» Required work:
Where a line in the listing contains the string "script", copy that line out.

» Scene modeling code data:
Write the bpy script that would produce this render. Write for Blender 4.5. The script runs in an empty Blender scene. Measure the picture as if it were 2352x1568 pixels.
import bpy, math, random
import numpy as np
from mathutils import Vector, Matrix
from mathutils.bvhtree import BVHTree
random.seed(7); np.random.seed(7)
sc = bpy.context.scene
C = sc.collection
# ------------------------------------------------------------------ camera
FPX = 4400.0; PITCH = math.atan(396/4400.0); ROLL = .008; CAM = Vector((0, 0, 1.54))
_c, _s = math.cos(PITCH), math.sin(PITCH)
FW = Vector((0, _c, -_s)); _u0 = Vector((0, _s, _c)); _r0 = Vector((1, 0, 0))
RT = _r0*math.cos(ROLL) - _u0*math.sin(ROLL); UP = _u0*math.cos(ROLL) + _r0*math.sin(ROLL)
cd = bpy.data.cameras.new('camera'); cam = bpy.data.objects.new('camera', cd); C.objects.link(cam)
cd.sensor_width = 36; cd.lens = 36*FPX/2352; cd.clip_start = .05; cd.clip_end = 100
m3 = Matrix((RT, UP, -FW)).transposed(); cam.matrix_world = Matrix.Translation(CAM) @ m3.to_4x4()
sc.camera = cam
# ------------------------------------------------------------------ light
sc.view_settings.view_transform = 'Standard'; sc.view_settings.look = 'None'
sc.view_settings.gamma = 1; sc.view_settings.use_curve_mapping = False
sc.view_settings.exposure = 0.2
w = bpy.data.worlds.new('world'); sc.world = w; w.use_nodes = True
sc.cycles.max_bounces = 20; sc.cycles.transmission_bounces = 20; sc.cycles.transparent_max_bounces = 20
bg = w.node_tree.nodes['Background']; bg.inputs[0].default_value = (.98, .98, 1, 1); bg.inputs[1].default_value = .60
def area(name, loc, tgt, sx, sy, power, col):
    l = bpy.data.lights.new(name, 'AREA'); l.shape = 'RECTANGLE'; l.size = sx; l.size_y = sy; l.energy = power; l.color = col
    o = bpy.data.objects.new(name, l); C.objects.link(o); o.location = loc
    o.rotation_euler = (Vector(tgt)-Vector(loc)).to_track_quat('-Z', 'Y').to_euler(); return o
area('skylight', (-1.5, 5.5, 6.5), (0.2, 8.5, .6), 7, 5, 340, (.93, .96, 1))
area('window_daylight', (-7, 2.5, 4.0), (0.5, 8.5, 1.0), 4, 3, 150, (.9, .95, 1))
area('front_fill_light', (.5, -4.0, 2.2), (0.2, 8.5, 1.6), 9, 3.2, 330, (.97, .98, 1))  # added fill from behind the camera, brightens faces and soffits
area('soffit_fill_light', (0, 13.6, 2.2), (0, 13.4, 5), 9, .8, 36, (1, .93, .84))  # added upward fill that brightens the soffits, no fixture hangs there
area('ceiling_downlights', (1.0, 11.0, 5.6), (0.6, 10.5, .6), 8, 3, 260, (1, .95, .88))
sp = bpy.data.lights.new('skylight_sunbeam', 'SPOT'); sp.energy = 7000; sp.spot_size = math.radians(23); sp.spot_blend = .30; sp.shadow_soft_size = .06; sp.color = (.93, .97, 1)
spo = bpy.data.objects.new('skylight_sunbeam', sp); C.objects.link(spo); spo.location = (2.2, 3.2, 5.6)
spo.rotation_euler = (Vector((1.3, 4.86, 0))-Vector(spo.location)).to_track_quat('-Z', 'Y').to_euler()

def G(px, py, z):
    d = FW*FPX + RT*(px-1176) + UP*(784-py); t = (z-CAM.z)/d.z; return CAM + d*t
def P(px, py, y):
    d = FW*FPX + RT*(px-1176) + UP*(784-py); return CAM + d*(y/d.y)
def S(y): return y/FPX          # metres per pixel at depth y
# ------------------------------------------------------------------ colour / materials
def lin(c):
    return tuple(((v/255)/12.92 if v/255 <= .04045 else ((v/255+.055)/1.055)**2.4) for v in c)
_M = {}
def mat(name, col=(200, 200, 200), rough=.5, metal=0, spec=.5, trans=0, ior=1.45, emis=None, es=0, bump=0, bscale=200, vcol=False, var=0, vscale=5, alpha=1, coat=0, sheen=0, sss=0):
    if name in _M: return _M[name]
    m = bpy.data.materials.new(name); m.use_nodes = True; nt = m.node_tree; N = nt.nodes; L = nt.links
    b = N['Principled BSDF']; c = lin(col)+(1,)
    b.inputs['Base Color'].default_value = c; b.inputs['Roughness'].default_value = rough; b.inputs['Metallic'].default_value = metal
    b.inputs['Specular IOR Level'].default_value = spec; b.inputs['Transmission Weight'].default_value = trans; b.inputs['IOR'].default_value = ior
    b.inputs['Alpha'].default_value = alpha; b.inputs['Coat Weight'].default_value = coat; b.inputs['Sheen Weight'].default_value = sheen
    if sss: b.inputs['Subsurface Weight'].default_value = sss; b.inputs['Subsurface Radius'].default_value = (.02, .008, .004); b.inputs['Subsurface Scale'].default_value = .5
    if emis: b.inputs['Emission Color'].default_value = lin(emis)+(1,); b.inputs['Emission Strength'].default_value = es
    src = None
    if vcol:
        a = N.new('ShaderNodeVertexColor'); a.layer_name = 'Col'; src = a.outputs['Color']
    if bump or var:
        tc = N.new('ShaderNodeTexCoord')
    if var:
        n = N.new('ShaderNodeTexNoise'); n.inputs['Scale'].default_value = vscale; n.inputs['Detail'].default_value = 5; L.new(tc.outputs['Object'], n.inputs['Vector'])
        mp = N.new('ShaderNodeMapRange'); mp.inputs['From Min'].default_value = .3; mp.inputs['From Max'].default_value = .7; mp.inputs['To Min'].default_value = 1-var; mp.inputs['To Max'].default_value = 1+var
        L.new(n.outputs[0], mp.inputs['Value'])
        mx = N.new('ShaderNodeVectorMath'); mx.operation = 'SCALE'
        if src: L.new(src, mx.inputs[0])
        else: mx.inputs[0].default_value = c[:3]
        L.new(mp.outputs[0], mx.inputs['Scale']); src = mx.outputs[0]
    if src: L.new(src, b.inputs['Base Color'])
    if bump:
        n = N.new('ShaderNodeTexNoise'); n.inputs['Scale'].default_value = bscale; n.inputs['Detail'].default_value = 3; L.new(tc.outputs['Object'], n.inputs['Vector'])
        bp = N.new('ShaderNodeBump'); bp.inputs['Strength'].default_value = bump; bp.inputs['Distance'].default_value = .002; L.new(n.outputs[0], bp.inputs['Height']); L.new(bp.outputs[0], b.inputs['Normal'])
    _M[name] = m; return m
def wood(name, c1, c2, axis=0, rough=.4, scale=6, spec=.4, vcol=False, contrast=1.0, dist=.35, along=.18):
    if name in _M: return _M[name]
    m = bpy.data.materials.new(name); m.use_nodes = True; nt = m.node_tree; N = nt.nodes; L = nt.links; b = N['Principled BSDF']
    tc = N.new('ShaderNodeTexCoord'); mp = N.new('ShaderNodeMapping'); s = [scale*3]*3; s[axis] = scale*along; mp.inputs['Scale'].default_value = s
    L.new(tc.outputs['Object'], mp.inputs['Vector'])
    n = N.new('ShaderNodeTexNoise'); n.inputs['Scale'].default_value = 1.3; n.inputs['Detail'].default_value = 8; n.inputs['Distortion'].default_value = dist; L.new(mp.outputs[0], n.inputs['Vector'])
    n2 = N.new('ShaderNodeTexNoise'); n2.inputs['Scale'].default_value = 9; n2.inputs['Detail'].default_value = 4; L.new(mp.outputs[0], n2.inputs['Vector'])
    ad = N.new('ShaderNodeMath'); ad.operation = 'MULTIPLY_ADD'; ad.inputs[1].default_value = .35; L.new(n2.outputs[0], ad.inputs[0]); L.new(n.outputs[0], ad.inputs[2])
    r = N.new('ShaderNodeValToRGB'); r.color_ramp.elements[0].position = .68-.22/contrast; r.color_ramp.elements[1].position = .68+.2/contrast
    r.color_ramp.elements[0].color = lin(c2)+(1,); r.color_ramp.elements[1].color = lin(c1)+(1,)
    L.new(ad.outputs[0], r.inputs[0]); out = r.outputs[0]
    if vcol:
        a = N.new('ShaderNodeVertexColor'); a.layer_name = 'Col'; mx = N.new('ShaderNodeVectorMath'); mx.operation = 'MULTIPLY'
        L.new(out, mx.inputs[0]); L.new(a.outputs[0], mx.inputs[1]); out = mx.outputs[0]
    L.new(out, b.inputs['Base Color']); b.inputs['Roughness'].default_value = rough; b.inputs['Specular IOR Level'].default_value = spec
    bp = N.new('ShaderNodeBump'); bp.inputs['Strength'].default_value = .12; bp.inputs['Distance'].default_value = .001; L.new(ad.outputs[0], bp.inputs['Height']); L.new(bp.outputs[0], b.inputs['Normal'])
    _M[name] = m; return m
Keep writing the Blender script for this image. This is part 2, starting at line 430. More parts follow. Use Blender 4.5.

» Response:
Write the bpy script that would produce this render. Write for Blender 4.5. The script runs in an empty Blender scene. Measure the picture as if it were 2352x1568 pixels.
Keep writing the Blender script for this image. This is part 2, starting at line 430. More parts follow. Use Blender 4.5.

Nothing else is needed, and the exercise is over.